Thanks to the use of High Level Synthesis tools in the workflow, tasks are described in high level language (C/C++) while communication between tasks is expressed through a lightweight API based on non-blocking send() and blocking receive() operations.
The mapping between the computational data flow graph and the underlying network of FPGAs is defined by the designer with a configuration tool, by which the framework will produce all project files required for the FPGAs bitstream generation. The interconnection logic is therefore automatically built according to the application needs (in terms of input/output data channels), allowing the designer to focus on the processing tasks expressed in C/C++ .
The aim of the APEIRON project was to develop a flexible framework that could be adopted in the design and implementation of both "traditional" low level trigger systems and of data reduction stages in trigger-less or streaming readout experimental setups characterized by high event rates.
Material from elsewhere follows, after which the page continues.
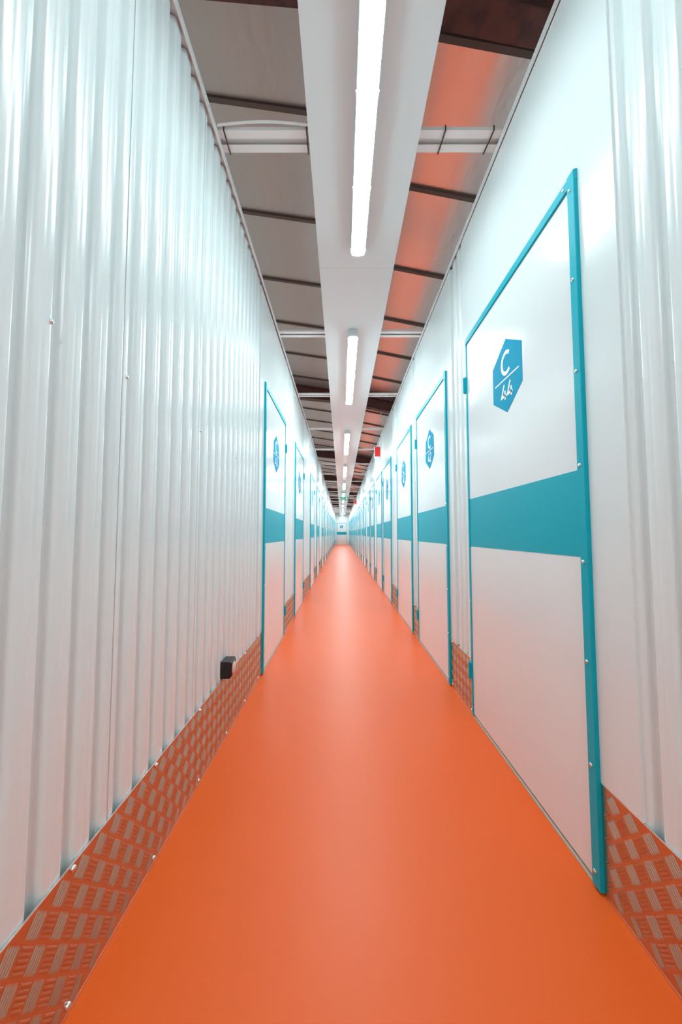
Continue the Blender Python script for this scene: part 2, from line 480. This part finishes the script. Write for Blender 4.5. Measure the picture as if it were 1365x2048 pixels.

For this purpose we studied and implemented algorithms capable of boosting the efficiency of these classes of online systems based on Neural Networks (NN), trained offline and leveraging the HLS4ML software package for deployment on FPGA.
We have validated the framework on the physics use case represented by the partial particle identification system for the low-level trigger of the NA62 experiment, working on data from its Ring Imaging Cherenkov detector to pick out electrons and number of charged particles.
Significance
This is the first presentation of the results of the INFN APEIRON project in a workshop.